Well the games for sure haven’t for the most part gotten any better. Maybe with the exception of the Rockstar games, like I totally get all the hate, but their games are also always next level.
And the dial up days lol. My dad wisely and thankfully got a second phone line.
Also I remember those underpowered computer days too lol. We got a 200 Pentium MMX the spring of 97, and that thing was cutting edge at first, but it quickly got pretty dated, like even around 2000 it was starting to struggle with some of the newer stuff. The old man insisted on riding it into the mid aughts. I was long and away at school and afterwards, with my own computers by then, but he rode that thing into the ground, and oh boy was it crawling at the end. We’d come home from school, where we had like wide open broadband, and have to suffer through Christmas break at dial up speeds lol.
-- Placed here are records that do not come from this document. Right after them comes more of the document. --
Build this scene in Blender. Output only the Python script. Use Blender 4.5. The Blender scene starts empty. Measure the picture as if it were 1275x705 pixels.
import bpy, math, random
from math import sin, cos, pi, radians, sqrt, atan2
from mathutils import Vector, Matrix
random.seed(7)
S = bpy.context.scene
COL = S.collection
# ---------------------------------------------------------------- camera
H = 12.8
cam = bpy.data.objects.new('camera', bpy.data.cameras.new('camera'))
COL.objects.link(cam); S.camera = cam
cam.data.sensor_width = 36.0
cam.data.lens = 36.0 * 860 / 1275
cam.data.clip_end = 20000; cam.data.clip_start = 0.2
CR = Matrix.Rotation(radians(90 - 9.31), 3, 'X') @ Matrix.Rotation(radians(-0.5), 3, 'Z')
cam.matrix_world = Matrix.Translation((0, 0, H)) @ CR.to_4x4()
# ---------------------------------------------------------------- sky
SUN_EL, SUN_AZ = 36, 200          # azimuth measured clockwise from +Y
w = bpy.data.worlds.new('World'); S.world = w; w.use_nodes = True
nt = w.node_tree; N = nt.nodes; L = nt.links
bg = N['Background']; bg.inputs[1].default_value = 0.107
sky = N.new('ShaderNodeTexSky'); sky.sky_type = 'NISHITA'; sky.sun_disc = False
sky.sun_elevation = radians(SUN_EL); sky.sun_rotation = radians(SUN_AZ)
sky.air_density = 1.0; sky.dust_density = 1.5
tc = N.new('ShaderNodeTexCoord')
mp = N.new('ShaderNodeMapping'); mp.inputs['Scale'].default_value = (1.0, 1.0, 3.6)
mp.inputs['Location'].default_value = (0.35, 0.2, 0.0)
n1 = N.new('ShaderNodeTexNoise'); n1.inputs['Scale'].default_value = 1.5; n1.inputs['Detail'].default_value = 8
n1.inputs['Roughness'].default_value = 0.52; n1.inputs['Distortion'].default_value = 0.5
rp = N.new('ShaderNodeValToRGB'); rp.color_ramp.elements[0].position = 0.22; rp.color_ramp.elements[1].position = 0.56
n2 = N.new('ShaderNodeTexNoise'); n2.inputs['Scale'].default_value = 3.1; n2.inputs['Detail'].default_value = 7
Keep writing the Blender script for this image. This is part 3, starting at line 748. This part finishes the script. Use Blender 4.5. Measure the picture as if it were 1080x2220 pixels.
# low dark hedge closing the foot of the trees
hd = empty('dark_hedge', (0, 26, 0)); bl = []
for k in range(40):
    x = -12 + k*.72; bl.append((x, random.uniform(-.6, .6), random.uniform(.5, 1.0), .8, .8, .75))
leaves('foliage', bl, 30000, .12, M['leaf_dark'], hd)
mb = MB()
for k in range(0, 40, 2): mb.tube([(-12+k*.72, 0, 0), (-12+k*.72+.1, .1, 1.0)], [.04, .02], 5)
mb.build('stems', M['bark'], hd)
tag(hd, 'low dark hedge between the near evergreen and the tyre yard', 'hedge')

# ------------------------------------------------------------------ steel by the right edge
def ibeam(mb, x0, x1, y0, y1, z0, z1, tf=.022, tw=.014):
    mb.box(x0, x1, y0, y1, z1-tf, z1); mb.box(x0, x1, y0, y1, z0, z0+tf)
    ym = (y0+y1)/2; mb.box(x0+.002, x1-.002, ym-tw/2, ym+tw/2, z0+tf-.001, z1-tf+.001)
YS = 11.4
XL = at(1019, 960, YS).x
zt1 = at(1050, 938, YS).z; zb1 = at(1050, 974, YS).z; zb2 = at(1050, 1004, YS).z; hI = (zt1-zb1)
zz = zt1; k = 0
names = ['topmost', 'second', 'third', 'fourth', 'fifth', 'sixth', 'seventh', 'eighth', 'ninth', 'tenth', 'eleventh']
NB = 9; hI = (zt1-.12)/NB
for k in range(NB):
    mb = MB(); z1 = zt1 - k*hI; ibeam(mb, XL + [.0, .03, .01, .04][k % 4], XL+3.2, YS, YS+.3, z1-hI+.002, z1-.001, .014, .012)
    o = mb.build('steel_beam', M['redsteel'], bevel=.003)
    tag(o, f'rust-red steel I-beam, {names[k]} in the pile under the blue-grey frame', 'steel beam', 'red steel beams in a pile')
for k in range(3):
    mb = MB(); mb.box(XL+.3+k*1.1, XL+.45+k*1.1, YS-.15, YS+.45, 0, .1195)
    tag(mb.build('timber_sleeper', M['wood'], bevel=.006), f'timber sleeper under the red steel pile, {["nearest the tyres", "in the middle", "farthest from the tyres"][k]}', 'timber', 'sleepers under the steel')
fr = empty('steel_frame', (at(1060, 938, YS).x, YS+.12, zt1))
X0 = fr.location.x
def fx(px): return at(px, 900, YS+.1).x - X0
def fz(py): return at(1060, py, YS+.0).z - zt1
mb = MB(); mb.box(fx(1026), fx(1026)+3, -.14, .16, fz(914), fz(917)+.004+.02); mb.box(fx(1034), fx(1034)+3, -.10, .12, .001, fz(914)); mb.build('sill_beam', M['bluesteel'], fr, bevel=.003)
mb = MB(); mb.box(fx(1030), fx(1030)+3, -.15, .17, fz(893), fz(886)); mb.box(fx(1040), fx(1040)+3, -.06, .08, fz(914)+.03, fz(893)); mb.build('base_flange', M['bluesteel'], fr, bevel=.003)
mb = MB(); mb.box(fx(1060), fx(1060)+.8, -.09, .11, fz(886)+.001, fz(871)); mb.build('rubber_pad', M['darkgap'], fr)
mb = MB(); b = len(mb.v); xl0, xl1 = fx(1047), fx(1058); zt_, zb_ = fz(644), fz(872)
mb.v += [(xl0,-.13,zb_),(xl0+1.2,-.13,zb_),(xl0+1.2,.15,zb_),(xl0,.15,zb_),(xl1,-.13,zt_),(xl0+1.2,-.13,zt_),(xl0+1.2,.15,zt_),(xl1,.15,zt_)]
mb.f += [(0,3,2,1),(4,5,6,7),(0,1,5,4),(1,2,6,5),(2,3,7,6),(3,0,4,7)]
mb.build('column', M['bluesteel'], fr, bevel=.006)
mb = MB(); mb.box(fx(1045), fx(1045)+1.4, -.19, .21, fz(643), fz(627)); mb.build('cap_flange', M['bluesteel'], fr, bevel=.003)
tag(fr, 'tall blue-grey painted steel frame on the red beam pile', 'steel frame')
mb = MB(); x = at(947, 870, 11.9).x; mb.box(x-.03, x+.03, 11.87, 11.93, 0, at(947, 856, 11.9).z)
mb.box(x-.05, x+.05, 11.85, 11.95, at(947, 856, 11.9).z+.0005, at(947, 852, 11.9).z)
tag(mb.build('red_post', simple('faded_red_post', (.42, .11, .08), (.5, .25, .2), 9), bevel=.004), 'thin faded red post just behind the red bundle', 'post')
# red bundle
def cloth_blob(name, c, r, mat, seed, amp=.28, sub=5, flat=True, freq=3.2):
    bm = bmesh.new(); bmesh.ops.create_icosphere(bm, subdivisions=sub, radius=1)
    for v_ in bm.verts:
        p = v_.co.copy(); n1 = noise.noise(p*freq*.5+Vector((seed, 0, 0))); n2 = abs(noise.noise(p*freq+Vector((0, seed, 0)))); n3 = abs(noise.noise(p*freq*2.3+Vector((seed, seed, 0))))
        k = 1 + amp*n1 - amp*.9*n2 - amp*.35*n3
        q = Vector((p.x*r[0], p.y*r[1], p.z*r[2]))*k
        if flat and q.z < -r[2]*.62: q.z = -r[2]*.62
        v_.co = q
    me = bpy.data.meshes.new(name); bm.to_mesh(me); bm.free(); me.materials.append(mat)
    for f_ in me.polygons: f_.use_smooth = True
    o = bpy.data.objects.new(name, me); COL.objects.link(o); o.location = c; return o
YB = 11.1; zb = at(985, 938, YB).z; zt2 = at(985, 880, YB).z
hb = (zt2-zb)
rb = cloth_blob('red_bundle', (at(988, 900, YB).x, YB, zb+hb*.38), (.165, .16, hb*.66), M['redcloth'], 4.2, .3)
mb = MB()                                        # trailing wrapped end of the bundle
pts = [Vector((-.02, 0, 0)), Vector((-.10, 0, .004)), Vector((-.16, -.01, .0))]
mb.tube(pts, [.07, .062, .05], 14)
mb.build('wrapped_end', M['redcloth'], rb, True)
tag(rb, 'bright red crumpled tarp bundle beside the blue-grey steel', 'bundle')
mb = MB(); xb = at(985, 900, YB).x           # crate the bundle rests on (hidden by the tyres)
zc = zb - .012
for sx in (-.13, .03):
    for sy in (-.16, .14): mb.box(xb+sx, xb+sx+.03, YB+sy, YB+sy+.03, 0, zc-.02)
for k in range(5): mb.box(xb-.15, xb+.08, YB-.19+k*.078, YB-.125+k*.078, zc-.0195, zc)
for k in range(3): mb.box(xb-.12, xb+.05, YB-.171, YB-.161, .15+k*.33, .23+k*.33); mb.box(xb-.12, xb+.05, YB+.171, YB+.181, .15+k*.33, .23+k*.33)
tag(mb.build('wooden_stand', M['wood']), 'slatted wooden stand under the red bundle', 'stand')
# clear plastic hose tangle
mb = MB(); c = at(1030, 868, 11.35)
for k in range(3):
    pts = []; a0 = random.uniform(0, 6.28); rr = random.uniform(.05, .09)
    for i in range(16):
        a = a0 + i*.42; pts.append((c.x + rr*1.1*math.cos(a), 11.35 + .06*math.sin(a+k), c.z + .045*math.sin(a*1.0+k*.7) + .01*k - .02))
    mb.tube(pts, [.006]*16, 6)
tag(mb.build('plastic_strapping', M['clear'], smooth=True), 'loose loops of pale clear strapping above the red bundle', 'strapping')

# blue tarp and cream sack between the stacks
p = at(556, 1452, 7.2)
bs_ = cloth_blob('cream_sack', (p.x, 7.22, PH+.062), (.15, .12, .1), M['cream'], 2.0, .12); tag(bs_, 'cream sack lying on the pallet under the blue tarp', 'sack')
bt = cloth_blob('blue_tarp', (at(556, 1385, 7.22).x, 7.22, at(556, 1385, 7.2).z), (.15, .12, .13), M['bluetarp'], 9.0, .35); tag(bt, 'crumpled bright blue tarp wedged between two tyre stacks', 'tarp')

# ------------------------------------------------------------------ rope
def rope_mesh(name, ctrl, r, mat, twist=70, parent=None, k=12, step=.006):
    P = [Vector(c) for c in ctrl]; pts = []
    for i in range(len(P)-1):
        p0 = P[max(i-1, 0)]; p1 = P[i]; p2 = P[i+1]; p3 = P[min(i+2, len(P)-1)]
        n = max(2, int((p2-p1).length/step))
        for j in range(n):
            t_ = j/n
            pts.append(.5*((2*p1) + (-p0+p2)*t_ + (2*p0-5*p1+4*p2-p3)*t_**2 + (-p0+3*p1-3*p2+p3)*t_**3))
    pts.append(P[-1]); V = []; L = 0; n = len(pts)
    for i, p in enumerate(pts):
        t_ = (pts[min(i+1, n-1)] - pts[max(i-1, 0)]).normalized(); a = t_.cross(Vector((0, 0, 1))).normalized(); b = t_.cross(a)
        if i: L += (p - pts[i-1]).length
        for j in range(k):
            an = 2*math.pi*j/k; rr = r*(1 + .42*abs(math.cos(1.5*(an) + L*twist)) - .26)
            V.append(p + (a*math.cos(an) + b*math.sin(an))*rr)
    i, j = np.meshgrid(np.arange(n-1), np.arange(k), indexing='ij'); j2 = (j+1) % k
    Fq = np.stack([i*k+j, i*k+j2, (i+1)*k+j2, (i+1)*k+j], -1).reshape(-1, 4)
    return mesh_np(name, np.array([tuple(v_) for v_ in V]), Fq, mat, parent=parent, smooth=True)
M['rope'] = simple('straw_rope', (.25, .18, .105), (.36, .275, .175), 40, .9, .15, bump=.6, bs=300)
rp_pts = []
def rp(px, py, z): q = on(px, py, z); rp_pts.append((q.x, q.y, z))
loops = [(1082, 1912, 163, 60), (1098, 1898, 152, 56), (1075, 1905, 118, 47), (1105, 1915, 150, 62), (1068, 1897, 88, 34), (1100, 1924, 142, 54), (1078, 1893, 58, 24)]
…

8-tracks and 45s. I even remember early day modems where you actually had to pick up a landline, dial the number and then place the receiver in a specially built cradle that used analogue noise to communicate. My first computer was a Commodore VIC-20 that used cassette tapes to save data.
Best days of life if you ask me. Well actually maybe the mid to later 90s, when the Internet first started coming home for everyone. Watching live concerts and Napster and all of that. Instant messaging people, and being able to download every Nintendo game in existence, on demand. When computer games went from here to THERE, like Carmaggedon and games like that. Those were the magic days. When I discovered Napster I think we legit skipped school for almost the entire week.
Thanks for a trip through the memories!


I’m old enough I can remember operating an 8-track deck in my dad’s truck. Didn’t have GPS accessible until oh geez, probably my later 20s? My kids are very young, so they only know the touchscreen world.
I don’t think there’s any going back. If we had to, like if there was a bad event or whatever, I’d like to think we could all eventually adapt, but it would be rough for sure. A lot of people wouldn’t make it.


You definitely aren’t.


If they only still made them like Bowie…
I agree with everything that you’ve said, it’s sad and pathetic, but we’ve invited the monster inside. The calls are coming from inside the house now.
4 hours is pretty cruel.
I mean I beat that game for the first time, in the first way, when I was ten. But it took me a lot more than 4 hours. Now I could probably do it in two. But only for the Bernard involved endings, and where you can make use of the glitches, like the switch character-pause-freeze Edna in her bedroom.